Impact of involvement in the Southern Tenant Farmers Union on East's service station
East discusses how his involvement in the Southern Tenant Farmers Union affected his business, a service station, in Tyronza, Arkansas. East describes how he faced threats to his personal well-being for his work with the union and then explains that he began to lose business from planters and businessmen in the community. Because of the impact on his business, East relocated to Bartlett, Tennessee, around 1933, but still stayed involved with the union, which also relocated its center to Tennessee around that time.
Citing this Excerpt
Oral History Interview with Clay East, September 22, 1973. Interview E-0003. Southern Oral History Program Collection (#4007) in the Southern Oral History Program Collection, Southern Historical Collection, Wilson Library, University of North Carolina at Chapel Hill.
Full Text of the Excerpt
- SUE THRASHER:
-
Now, tell me about the meetings, if you can remember. What happened, and
how did you get them started?
- CLAY EAST:
-
Now, I can't even remember who set this meeting up, but there
was a little old building they used for a church, they called it the
Dead Timber () church and it was about three
miles from Tyronza. And I was to hold a meeting there on this certain
night at a certain time, seven or eight o'clock, whatever it
was…probably seven. And that was the time that the mayor of
Tyronza, who was a close friend of mine, …anyway, he made a
trip over to Tennessee, I was in Tennessee, and had a station over in
Bartlett, Tennessee at that time. And, he made a trip over there and
told me that those guys were laying for me.

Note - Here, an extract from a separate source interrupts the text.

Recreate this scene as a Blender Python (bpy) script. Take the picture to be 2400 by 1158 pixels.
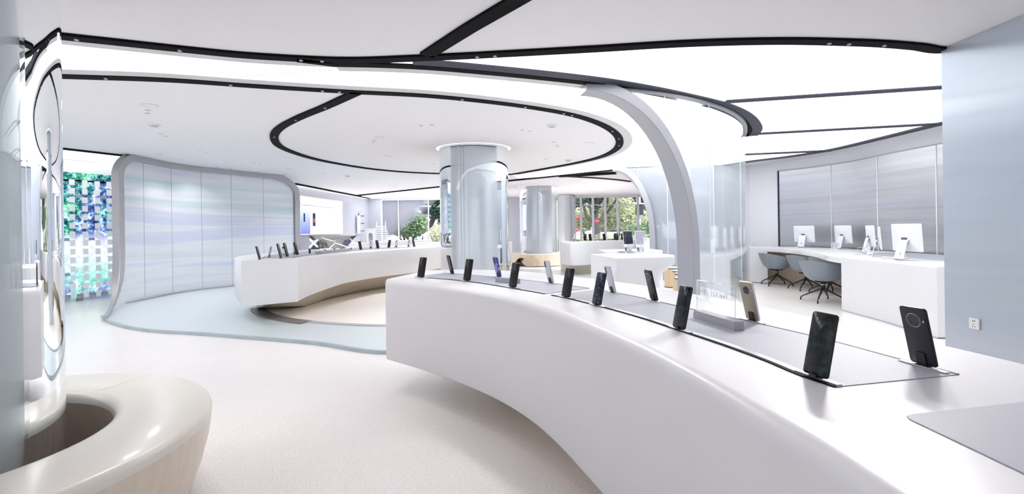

He didn't tell me
then that they was laying for me, but I learned later that they stayed
down there five nights setting there with the
gun…there was five of them.
- SUE THRASHER:
-
When did you move to Bartlett from Tyronza?
- CLAY EAST:
-
Well, after we started this union… 'course, most of
my customers were the planter boys and big business. Well, the first guy
after we got it started, Jim Prestige () the big
farmer… and had a bad reputation, he's from
Mississippi and they said he killed several people in Mississippi, but
Jim Prestige liked me and traded with me. Practically all the business
done was on the credit, see, but he come in and paid off…he
had plenty of money. And, he come in and paid off once a week or
whenever he took a notion or anytime he wanted. But, he come in and told
me, "I want to pay up my account. I'm quitting
you." Well, he didn't like the other two stations,
but he had to go trade with them. He was the first one, then his
son-in-law, Cecil Justice who was a school teacher there, he came in and
quit me and ask me why in the world, he said, "Why have you
gone against your own class of people?" Well, I told him, I
said, "Well, Cecil, this is America, I didn't think
we had classes. I thought this was a classless society over
here." This made him mad, that's all, and those guys
quit me one after another. I noticed that they didn't come in
and tell me they was quitting, just quit. And I could see that my
business…I had to have business to operate. Of course,
I owned my own home and I had really good business
in that station. So, I saw that I was going to have to get out of there.
And, I believe that Mitchell and the rest of the boys had already
gone.
- SUE THRASHER:
-
To Memphis?
- CLAY EAST:
-
Yeah.
- SUE THRASHER:
-
Do you remember exactly when the union moved to Memphis? Was it quite
early, Thirty-three or Thirty-four?
- CLAY EAST:
-
Well, I'd say it was sometime, yes, I think it was sometime in
Thirty-three and it could have been the early part of Thirty-four.